The horn player Franz Joseph Strauss (1822 – 1905) was already 42 years old when his second wife (the first had been carried off by cholera) bore him a son, Richard. "He was a so-called character”. So begins the "Memories of my Father” by Richard Strauss. The son’s gratitude for the education and encouragement his father offered him is mixed with gentle criticism of the father’s authoritarian manner. "A difficult childhood had made my father bitter. […] At home he was violent, irascible and tyrannical. It needed my sweet mother’s entire gentleness and goodness to maintain a harmonious relationship between my parents even though their marriage was always born by genuine love and respect.” The later nervous disorder of Josepha (nèe Pschorr, 1838 – 1910), Richard’s sensitive mother, was, at least, nourished by the patriarchal family situation: "To what extent, however, my mother’s very sensitive nerves really suffered, I can no longer decide.” Both parents bequeathed the boy positive qualities: thrift and level headedness from his father, sensibility and a "poetic bent” from his mother.

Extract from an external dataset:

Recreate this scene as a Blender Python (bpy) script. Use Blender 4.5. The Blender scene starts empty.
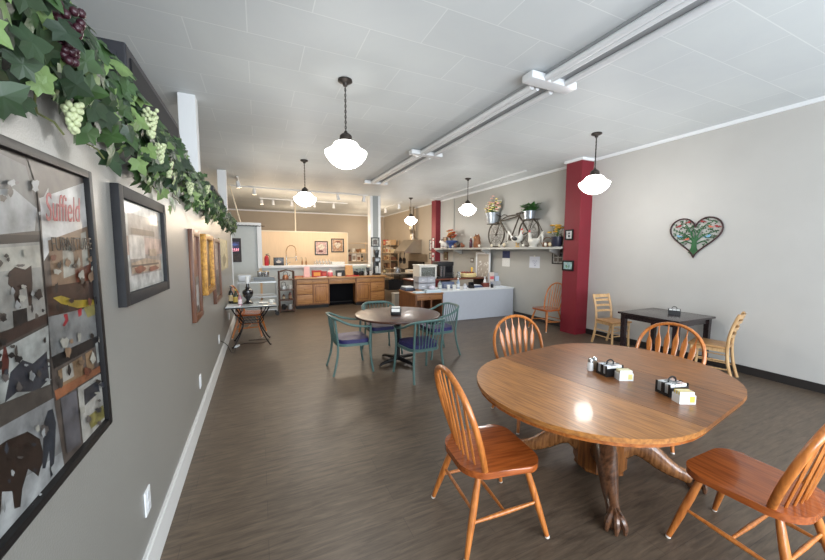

Richard’s mother helped write down the text of the first compositional attempts while his father involved him in chamber music and performed the early works of the thirteen-year old with the orchestral society Wilde Gung’l. Thanks to his father – and from a certain point against his father – Richard Strauss very quickly developed into an outstanding, independent musician. And although Franz did not appreciate his son’s interest in Wagner and Liszt, he remained an untiring source of advice. Countless letters to and from Richard’s parents testify to the closeness of their relationship and the correspondence covers almost everything: the young man’s travel impressions, health concerns, his initially sweeping conducting style against which his father advised and the bold talent of the emerging composer that Strauss senior always sought to control in the spirit of the Viennese classics. Franz Joseph Strauss died seven months before the first performance of his son’s opera Salome and never witnessed the "opera revolution” the work sparked.

Father Strauss also recommended friendly diplomacy toward Pauline de Ahna: ‘Miss de Ahna seems a somewhat exalted lady but an educated man can sometimes turn a blind eye without conceding anything.’ Richard’s mother was also optimistic when Richard and Pauline exchanged their vows, ‘because her light-hearted, clever nature will always cheer you up and she knows how to look after you so lovingly.’